• What is needed:
Retype the data that follows line by line, exactly, and leave its pictures out.

• Dataset content:

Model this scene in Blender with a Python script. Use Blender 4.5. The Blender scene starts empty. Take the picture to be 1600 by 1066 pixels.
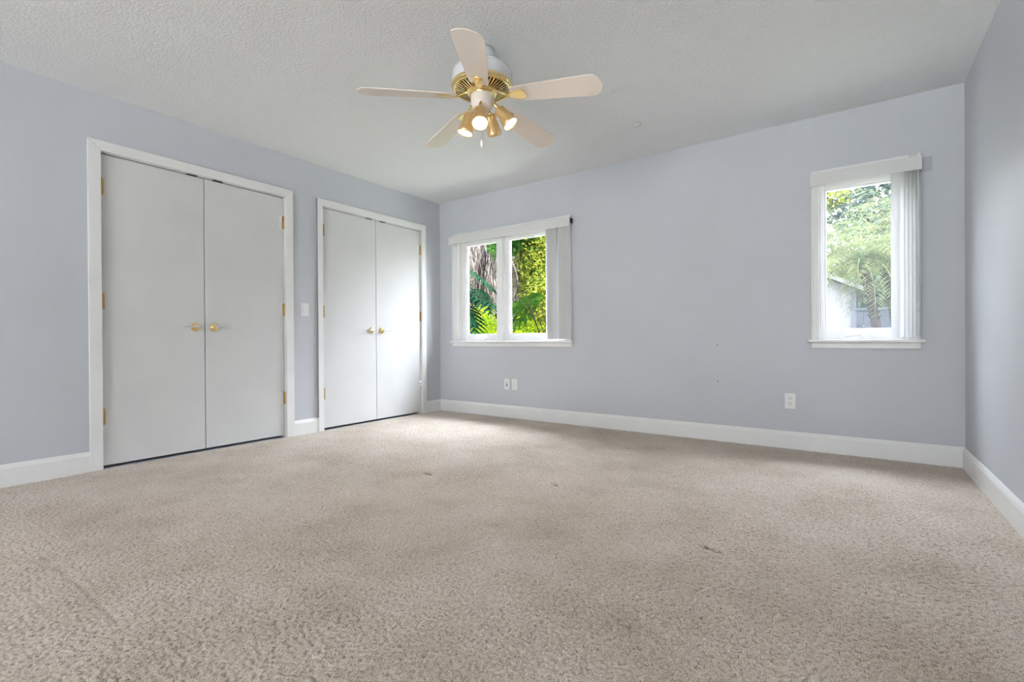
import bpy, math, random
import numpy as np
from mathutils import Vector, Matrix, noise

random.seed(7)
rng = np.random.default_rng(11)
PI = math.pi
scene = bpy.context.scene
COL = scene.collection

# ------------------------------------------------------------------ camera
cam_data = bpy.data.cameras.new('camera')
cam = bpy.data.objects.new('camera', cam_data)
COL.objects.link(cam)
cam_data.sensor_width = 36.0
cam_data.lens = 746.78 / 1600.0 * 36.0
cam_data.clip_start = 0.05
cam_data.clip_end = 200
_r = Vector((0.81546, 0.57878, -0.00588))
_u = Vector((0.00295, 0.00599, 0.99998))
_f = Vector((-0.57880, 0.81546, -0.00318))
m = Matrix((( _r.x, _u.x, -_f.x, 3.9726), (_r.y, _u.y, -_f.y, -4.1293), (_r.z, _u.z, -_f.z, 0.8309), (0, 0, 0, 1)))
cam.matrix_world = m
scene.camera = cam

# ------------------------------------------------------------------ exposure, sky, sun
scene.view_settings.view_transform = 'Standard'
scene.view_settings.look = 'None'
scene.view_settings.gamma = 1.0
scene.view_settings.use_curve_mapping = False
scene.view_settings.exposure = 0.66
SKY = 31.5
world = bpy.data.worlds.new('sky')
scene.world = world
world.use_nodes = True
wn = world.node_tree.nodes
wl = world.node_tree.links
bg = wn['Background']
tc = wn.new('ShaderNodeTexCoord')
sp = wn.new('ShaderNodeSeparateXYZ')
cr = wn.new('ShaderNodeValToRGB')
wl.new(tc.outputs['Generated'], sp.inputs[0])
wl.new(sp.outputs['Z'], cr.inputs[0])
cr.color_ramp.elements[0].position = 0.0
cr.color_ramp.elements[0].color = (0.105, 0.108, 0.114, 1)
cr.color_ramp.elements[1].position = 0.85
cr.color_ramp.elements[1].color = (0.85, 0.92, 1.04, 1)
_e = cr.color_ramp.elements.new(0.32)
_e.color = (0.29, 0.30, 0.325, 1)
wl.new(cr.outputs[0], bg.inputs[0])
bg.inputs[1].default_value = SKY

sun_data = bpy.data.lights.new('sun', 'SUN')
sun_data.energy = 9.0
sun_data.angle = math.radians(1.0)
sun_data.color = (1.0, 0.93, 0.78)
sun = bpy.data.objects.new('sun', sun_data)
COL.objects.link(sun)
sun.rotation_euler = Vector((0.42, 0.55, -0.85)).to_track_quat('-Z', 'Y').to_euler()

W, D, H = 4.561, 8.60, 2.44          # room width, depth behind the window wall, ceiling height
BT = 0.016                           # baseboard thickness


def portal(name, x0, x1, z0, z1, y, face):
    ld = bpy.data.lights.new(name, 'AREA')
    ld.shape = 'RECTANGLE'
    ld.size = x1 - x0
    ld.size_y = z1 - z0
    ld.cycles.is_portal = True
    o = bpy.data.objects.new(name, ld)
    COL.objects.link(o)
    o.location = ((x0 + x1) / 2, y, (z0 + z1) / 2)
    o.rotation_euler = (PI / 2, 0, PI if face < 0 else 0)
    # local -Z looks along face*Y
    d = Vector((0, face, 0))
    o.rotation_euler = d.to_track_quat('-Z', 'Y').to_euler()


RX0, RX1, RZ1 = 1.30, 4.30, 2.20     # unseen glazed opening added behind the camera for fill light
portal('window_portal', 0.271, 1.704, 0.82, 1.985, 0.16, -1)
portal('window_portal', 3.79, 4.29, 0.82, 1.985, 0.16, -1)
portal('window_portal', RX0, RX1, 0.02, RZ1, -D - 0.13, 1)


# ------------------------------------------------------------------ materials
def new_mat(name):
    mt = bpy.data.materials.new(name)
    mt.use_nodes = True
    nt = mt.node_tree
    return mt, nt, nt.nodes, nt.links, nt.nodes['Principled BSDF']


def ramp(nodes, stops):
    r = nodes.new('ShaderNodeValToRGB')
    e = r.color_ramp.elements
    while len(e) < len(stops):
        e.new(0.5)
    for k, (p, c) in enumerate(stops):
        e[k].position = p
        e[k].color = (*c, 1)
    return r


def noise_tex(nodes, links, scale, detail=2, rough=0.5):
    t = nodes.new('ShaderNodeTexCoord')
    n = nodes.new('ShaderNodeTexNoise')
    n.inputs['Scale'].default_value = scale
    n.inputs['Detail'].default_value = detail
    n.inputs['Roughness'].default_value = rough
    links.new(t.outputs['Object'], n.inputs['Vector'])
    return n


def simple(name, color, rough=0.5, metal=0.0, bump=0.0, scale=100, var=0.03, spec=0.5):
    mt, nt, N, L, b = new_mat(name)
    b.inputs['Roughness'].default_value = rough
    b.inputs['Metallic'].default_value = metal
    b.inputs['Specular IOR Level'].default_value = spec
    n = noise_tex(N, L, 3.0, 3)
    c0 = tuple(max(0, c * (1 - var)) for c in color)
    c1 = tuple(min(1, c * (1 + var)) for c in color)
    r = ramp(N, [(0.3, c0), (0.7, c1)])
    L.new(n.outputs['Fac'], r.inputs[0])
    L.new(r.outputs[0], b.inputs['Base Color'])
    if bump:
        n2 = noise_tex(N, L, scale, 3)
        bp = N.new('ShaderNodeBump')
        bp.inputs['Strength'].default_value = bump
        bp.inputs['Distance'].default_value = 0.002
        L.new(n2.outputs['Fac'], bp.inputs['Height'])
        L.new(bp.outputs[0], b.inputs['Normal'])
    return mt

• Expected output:
Model this scene in Blender with a Python script. Use Blender 4.5. The Blender scene starts empty. Take the picture to be 1600 by 1066 pixels.
import bpy, math, random
import numpy as np
from mathutils import Vector, Matrix, noise

random.seed(7)
rng = np.random.default_rng(11)
PI = math.pi
scene = bpy.context.scene
COL = scene.collection

# ------------------------------------------------------------------ camera
cam_data = bpy.data.cameras.new('camera')
cam = bpy.data.objects.new('camera', cam_data)
COL.objects.link(cam)
cam_data.sensor_width = 36.0
cam_data.lens = 746.78 / 1600.0 * 36.0
cam_data.clip_start = 0.05
cam_data.clip_end = 200
_r = Vector((0.81546, 0.57878, -0.00588))
_u = Vector((0.00295, 0.00599, 0.99998))
_f = Vector((-0.57880, 0.81546, -0.00318))
m = Matrix((( _r.x, _u.x, -_f.x, 3.9726), (_r.y, _u.y, -_f.y, -4.1293), (_r.z, _u.z, -_f.z, 0.8309), (0, 0, 0, 1)))
cam.matrix_world = m
scene.camera = cam

# ------------------------------------------------------------------ exposure, sky, sun
scene.view_settings.view_transform = 'Standard'
scene.view_settings.look = 'None'
scene.view_settings.gamma = 1.0
scene.view_settings.use_curve_mapping = False
scene.view_settings.exposure = 0.66
SKY = 31.5
world = bpy.data.worlds.new('sky')
scene.world = world
world.use_nodes = True
wn = world.node_tree.nodes
wl = world.node_tree.links
bg = wn['Background']
tc = wn.new('ShaderNodeTexCoord')
sp = wn.new('ShaderNodeSeparateXYZ')
cr = wn.new('ShaderNodeValToRGB')
wl.new(tc.outputs['Generated'], sp.inputs[0])
wl.new(sp.outputs['Z'], cr.inputs[0])
cr.color_ramp.elements[0].position = 0.0
cr.color_ramp.elements[0].color = (0.105, 0.108, 0.114, 1)
cr.color_ramp.elements[1].position = 0.85
cr.color_ramp.elements[1].color = (0.85, 0.92, 1.04, 1)
_e = cr.color_ramp.elements.new(0.32)
_e.color = (0.29, 0.30, 0.325, 1)
wl.new(cr.outputs[0], bg.inputs[0])
bg.inputs[1].default_value = SKY

sun_data = bpy.data.lights.new('sun', 'SUN')
sun_data.energy = 9.0
sun_data.angle = math.radians(1.0)
sun_data.color = (1.0, 0.93, 0.78)
sun = bpy.data.objects.new('sun', sun_data)
COL.objects.link(sun)
sun.rotation_euler = Vector((0.42, 0.55, -0.85)).to_track_quat('-Z', 'Y').to_euler()

W, D, H = 4.561, 8.60, 2.44          # room width, depth behind the window wall, ceiling height
BT = 0.016                           # baseboard thickness


def portal(name, x0, x1, z0, z1, y, face):
    ld = bpy.data.lights.new(name, 'AREA')
    ld.shape = 'RECTANGLE'
    ld.size = x1 - x0
    ld.size_y = z1 - z0
    ld.cycles.is_portal = True
    o = bpy.data.objects.new(name, ld)
    COL.objects.link(o)
    o.location = ((x0 + x1) / 2, y, (z0 + z1) / 2)
    o.rotation_euler = (PI / 2, 0, PI if face < 0 else 0)
    # local -Z looks along face*Y
    d = Vector((0, face, 0))
    o.rotation_euler = d.to_track_quat('-Z', 'Y').to_euler()


RX0, RX1, RZ1 = 1.30, 4.30, 2.20     # unseen glazed opening added behind the camera for fill light
portal('window_portal', 0.271, 1.704, 0.82, 1.985, 0.16, -1)
portal('window_portal', 3.79, 4.29, 0.82, 1.985, 0.16, -1)
portal('window_portal', RX0, RX1, 0.02, RZ1, -D - 0.13, 1)


# ------------------------------------------------------------------ materials
def new_mat(name):
    mt = bpy.data.materials.new(name)
    mt.use_nodes = True
    nt = mt.node_tree
    return mt, nt, nt.nodes, nt.links, nt.nodes['Principled BSDF']


def ramp(nodes, stops):
    r = nodes.new('ShaderNodeValToRGB')
    e = r.color_ramp.elements
    while len(e) < len(stops):
        e.new(0.5)
    for k, (p, c) in enumerate(stops):
        e[k].position = p
        e[k].color = (*c, 1)
    return r


def noise_tex(nodes, links, scale, detail=2, rough=0.5):
    t = nodes.new('ShaderNodeTexCoord')
    n = nodes.new('ShaderNodeTexNoise')
    n.inputs['Scale'].default_value = scale
    n.inputs['Detail'].default_value = detail
    n.inputs['Roughness'].default_value = rough
    links.new(t.outputs['Object'], n.inputs['Vector'])
    return n


def simple(name, color, rough=0.5, metal=0.0, bump=0.0, scale=100, var=0.03, spec=0.5):
    mt, nt, N, L, b = new_mat(name)
    b.inputs['Roughness'].default_value = rough
    b.inputs['Metallic'].default_value = metal
    b.inputs['Specular IOR Level'].default_value = spec
    n = noise_tex(N, L, 3.0, 3)
    c0 = tuple(max(0, c * (1 - var)) for c in color)
    c1 = tuple(min(1, c * (1 + var)) for c in color)
    r = ramp(N, [(0.3, c0), (0.7, c1)])
    L.new(n.outputs['Fac'], r.inputs[0])
    L.new(r.outputs[0], b.inputs['Base Color'])
    if bump:
        n2 = noise_tex(N, L, scale, 3)
        bp = N.new('ShaderNodeBump')
        bp.inputs['Strength'].default_value = bump
        bp.inputs['Distance'].default_value = 0.002
        L.new(n2.outputs['Fac'], bp.inputs['Height'])
        L.new(bp.outputs[0], b.inputs['Normal'])
    return mt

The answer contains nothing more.